En la época que atravesamos, donde la red, espejito mágico, siempre está presta para ratificar que no hay tribu intelectual más maravillosa que aquella de la que formamos parte, esta idea de territorio neutro se tratará para muchos de una idea denigrada por relativista; ya que un territorio neutro no sería otra cosa que un lugar vendido, vacío de valor, un lugar que no toma partido. Nada más lejano de la realidad. Los bares -como la tolerancia- lejos de ser exponente de claudicación son un triunfo de la sabiduría, y no se erigen sino sobre la afirmación de ciertos principios que no pueden ser objeto de transacción. Uno de ellos, sin duda, es el de que para la alegría, como para toda buena causa, no puede reservarse nadie el derecho de admisión, frente a aquellos que honestamente quieran ejercerla y compartirla. Un lugar sectario no puede ser un bar. Será a lo sumo un club; no tendrá, en definitiva, ni la vis atractiva ni el prestigio moral de la fraternidad.

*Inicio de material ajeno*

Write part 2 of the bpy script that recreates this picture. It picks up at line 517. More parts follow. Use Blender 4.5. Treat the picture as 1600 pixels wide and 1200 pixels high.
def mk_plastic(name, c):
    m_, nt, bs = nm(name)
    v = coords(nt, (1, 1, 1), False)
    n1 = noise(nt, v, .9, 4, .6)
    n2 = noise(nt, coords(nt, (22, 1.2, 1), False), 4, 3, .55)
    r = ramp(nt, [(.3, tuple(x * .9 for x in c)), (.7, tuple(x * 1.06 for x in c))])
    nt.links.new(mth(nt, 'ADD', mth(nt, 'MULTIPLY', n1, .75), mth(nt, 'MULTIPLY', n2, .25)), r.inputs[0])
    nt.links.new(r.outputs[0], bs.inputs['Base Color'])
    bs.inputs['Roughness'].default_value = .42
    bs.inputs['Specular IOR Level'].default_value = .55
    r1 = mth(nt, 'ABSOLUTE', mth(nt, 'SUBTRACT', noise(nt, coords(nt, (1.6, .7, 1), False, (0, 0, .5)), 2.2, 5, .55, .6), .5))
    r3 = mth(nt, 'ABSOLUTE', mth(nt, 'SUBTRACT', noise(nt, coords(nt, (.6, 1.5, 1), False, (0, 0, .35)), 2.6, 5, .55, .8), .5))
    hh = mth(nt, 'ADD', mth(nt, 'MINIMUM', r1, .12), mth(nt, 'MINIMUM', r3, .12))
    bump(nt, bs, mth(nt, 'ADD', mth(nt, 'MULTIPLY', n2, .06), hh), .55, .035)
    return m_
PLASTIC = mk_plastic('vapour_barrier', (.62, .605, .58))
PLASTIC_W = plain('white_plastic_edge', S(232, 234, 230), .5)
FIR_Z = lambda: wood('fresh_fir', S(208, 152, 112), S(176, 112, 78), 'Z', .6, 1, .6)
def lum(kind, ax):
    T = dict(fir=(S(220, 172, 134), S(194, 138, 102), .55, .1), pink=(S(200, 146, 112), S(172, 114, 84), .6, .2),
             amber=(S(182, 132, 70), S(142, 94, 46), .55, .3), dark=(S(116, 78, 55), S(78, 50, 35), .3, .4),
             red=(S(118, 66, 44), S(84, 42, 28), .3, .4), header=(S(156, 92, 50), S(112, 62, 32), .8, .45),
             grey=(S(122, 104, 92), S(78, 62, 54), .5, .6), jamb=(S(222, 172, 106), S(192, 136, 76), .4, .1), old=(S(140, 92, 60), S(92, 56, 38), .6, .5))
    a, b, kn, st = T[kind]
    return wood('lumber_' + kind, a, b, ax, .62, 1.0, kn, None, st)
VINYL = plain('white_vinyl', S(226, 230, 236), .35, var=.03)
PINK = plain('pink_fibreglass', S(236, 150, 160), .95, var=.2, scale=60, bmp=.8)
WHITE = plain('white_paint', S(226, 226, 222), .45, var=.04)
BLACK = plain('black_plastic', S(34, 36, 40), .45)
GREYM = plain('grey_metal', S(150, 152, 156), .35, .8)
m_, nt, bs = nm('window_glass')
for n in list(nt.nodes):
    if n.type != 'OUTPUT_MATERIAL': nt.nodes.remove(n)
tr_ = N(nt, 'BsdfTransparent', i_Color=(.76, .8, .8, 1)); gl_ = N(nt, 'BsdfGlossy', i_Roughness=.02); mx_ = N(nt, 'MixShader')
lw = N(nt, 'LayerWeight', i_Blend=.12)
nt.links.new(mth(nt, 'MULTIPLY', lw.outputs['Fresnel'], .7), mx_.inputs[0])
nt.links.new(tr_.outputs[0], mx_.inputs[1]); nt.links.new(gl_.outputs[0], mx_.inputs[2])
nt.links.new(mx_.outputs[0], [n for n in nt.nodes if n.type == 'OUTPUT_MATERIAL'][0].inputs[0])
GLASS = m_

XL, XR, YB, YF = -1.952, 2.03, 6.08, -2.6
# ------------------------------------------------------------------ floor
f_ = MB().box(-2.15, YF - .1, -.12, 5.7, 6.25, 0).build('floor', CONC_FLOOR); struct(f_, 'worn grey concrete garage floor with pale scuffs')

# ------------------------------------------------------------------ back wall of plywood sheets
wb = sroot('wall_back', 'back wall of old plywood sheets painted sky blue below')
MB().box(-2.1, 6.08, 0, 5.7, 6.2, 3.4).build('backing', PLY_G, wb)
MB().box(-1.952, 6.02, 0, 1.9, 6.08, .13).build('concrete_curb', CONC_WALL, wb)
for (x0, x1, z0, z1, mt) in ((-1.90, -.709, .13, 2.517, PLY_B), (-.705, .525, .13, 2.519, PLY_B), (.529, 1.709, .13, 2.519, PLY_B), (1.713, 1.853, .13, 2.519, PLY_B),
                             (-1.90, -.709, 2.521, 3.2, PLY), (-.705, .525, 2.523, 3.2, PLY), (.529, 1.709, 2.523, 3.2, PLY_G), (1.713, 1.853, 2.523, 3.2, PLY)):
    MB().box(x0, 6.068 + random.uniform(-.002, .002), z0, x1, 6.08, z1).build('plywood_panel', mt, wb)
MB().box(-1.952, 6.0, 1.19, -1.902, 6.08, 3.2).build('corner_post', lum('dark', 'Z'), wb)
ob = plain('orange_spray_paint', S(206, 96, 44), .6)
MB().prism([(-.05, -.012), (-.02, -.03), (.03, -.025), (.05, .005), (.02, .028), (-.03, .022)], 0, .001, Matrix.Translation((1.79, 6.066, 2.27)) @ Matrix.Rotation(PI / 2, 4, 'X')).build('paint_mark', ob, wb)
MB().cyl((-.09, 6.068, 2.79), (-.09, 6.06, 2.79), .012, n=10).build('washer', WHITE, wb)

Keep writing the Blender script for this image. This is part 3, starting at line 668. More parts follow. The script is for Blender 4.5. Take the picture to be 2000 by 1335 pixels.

Carecerá también de ese sano y encantador escepticismo hacia uno mismo y hacia la propia identidad, que es también imprescindible para que germine aquella virtud cívica de la inteligencia a la que llamamos sentido del humor.

Muchas causas nobles se han librado contra el puritanismo, por lo que no deja de ser una aporía que esas mismas causas puedan denigrarse en manos del propio celo puritano. Los lugares de la virtud política, lugares fraternales, no se conquistan para el narcisismo ideológico de sus hacedores, sino como hogar moral de pasión compartida entre el mayor número posible de diferentes. Y es que la grandeza de espíritu es incompatible con la aspiración al gueto vanidoso y al afán inquisidor. En definitiva, no hubiera sido digno de regentar un gran bar en la Alfalfa, aquel tabernero que, en vez de darme fraternalmente la bienvenida a su casa, me hubiera espetado, por ejemplo: la genealogía de mi oficio proviene de los cantineros de la vieja Híspalis, y mire bonito… usted no puede entrar aquí como uno más, con ese aspecto propio del hombre no romanizado.